We plan to put this on firmer formal grounds, by recourse to Batens’ (1999) adaptive logic approach. This provides a way of taking advantage of a theory even if inconsistent, by distinguishing a paraconsistent fully reliable base logic, and an upper level logic, typically identified with classical logic. The rules of the latter lead to conclusions that may later be retracted.

We wish to take as upper level logic not just classical logic, but also naïve principles of truth and predication, and at the same time explore various small or even empty sets of rules as base logic (Goal G2c may be relevant here too, because it may indicate interesting ways of identifying the base logic).

Since the upper level logic should not be viewed as necessarily truth-preserving, this approach requires a reconsideration of the very notion of deductive reasoning, which we plan to back up with an accurate investigation of the notion of rigorous argument and of its historical evolution.

References

Angelucci A. & Fano V. 2009, “On What there Really is. Empirical Realism between Physics and Psychology,” Teorie e modelli 13: 105-118.

Batens.
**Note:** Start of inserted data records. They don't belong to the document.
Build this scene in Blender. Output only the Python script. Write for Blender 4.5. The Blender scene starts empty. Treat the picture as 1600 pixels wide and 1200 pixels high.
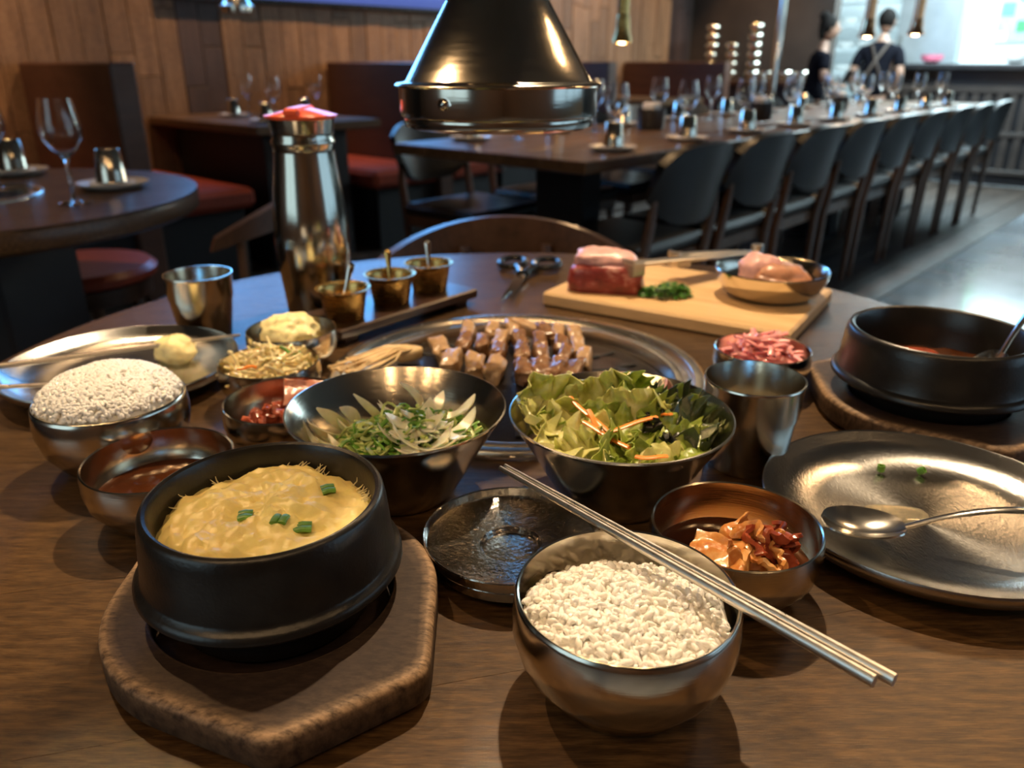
import bpy, math, random
from math import sin, cos, pi, radians, sqrt, hypot, atan2
from mathutils import Vector, Matrix, noise
import numpy as np
random.seed(7)
S = bpy.context.scene
C = S.collection

# ------------------------------------------------------------------ camera
cam_d = bpy.data.cameras.new('camera'); cam = bpy.data.objects.new('camera', cam_d); C.objects.link(cam)
cam.location = (0, 0, 1.04); cam.rotation_euler = (radians(90-22.3), 0, 0)
cam_d.sensor_width = 36; cam_d.lens = 36*1230/1600; cam_d.clip_start = .02; cam_d.clip_end = 60
cam_d.dof.use_dof = True; cam_d.dof.focus_distance = .42; cam_d.dof.aperture_fstop = 8.3
S.camera = cam
# ------------------------------------------------------------------ world, exposure
W = bpy.data.worlds.new('world'); S.world = W; W.use_nodes = True
W.node_tree.nodes['Background'].inputs[0].default_value = (.45, .6, .8, 1)
W.node_tree.nodes['Background'].inputs[1].default_value = .15
S.view_settings.view_transform = 'Standard'; S.view_settings.look = 'None'
S.view_settings.exposure = 0.55; S.view_settings.gamma = 1.0; S.view_settings.use_curve_mapping = False

UX, UY = .671, .7415           # the room's long axis u (to the right and away); v is its left normal
RA = atan2(UX, UY)
def P(u, v, z=0): return Vector((UX*u-UY*v, UY*u+UX*v, z))
RZ = atan2(UY, UX)             # rotation that turns local x into u

# ------------------------------------------------------------------ lights of the room
WARM = (1, .62, .3)
def area(name, loc, target, sx, sy, e, col):
    l = bpy.data.lights.new(name, 'AREA'); l.shape = 'RECTANGLE'; l.size = sx; l.size_y = sy; l.energy = e; l.color = col
    o = bpy.data.objects.new(name, l); C.objects.link(o); o.location = loc
    o.rotation_euler = (Vector(target)-Vector(loc)).to_track_quat('-Z', 'Y').to_euler(); return o
def spot(name, loc, target, e, ang=70, r=.03, col=WARM, blend=.6):
    l = bpy.data.lights.new(name, 'SPOT'); l.energy = e; l.spot_size = radians(ang); l.spot_blend = blend; l.shadow_soft_size = r; l.color = col
    o = bpy.data.objects.new(name, l); C.objects.link(o); o.location = loc
    o.rotation_euler = (Vector(target)-Vector(loc)).to_track_quat('-Z', 'Y').to_euler(); return o
area('window_daylight_aisle', P(4.6, -3.05, 1.5), P(4.6, 0, .0), 5.6, 1.9, 11, (.5, .78, 1))
area('window_daylight_front', P(-2.35, .9, 1.55), P(3, .9, .9), 1.8, 1.6, 4, (.78, .95, .86))
area('kitchen_ceiling_panel', P(9.0, 1.9, 2.62), P(9.5, 1.9, 0), 1.2, 5.2, 360, (.7, .92, 1))
spot('downlight_table_key', (.27, 1.52, 2.75), (.0, .42, .75), 165, 50, .03, (1, .74, .46))
spot('downlight_table_left', (-1.05, 1.35, 2.75), (-.28, .58, .75), 62, 60, .03)
spot('downlight_table_right', (1.65, 2.15, 2.75), (.3, .5, .75), 30, 50, .13)
for x, y in ((-1.75, -1.0), (-1.3, -1.25), (-.95, -.9), (-.5, -1.3), (-.1, -1.0), (.4, -1.35), (.9, -.9), (1.5, -.2)):
    spot('downlight_behind_seat', (x, y, 2.75), (x*.2, .5, .75), 8, 60, .06)
spot('added_spot_front_wall', P(-1.2, 1.2, 2.75), P(-2.4, 1.6, 1.0), 40, 90, .04)  # this and the next are added: they light the unseen front wall for reflections
spot('added_spot_front_wall', P(-1.0, -1.5, 2.75), P(-2.4, -2.2, 1.0), 40, 90, .04)
spot('added_spot_right_wall', P(.6, -2.2, 2.75), P(.6, -3.2, 1.0), 40, 90, .04)  # added spot, brightens the unseen right wall that the hood steel mirrors
spot('downlight_side_station', P(7.1, 3.9, 2.8), P(7.8, 3.95, 1.0), 60, 60, .03)
spot('downlight_round_table', (-1.3, 2.3, 2.75), (-1.25, 1.8, .75), 30, 70)
for uu in (.6, 2.2, 3.4, 4.4, 5.6, 6.8):
    spot('wall_washer', P(uu, 3.85, 2.8), P(uu, 4.75, 1.2), 75, 80, .04, (1, .62, .32))
for uu in (2.4, 3.5, 4.7, 5.9):
    spot('downlight_long_table', P(uu, 2.1, 2.8), P(uu, 1.9, .75), 48, 75, .03)

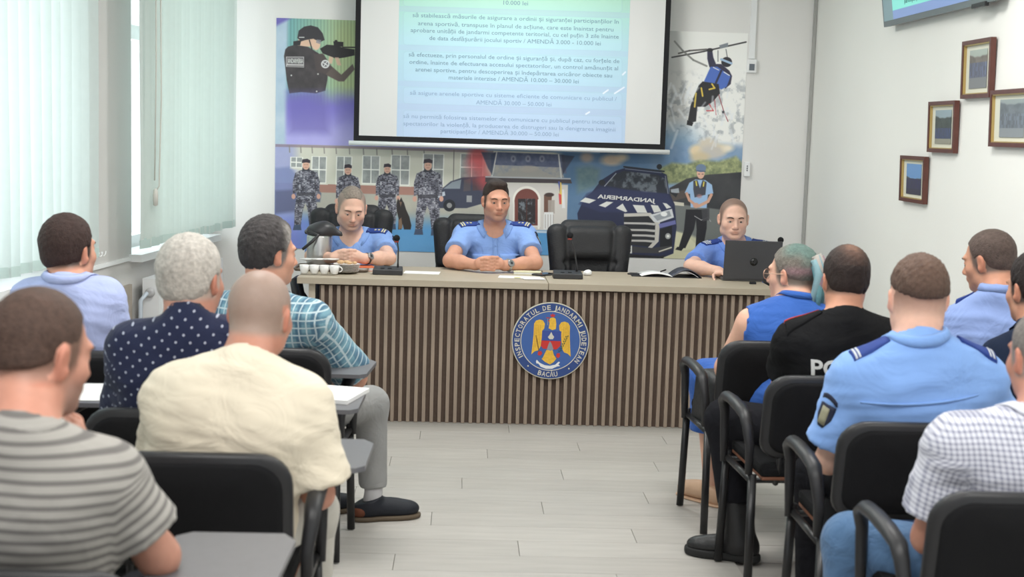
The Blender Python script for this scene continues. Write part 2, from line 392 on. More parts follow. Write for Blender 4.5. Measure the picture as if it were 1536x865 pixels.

D. 1999, “Inconsistency-adaptive logics,” In E. Orlowska, ed., Logic at Work, Springer.

Cantini A. & Bruni R. 2017, "Paradoxes and Contemporary Logic,” Stanford Enc. of Phil., https://plato.stanford.edu/archives/fall2017/entries/paradoxes-contemporary-logic/

Gupta A. & Belnap N. 1993, The Revision Theory of Truth, MIT Press.

Orilia F. 2000, “Property Theory and the Revision Theory of Definitions,” J. Symbolic Logic 65: 212-246.

Orilia F. 2014, “Degrees of Validity and the Logical Paradoxes,” in E. Weber et al. (eds.), Logic, Reasoning and Rationality, Springer, pp. 179-196.

Peters D. 2014, “What Elements of Successful Scientific Theories Are the Correct Targets for ‘Selective’ Scientific Realism?,’ Phil. of Science 81: 377-397.

Priest G. 2006, In Contradiction, Oxford UP.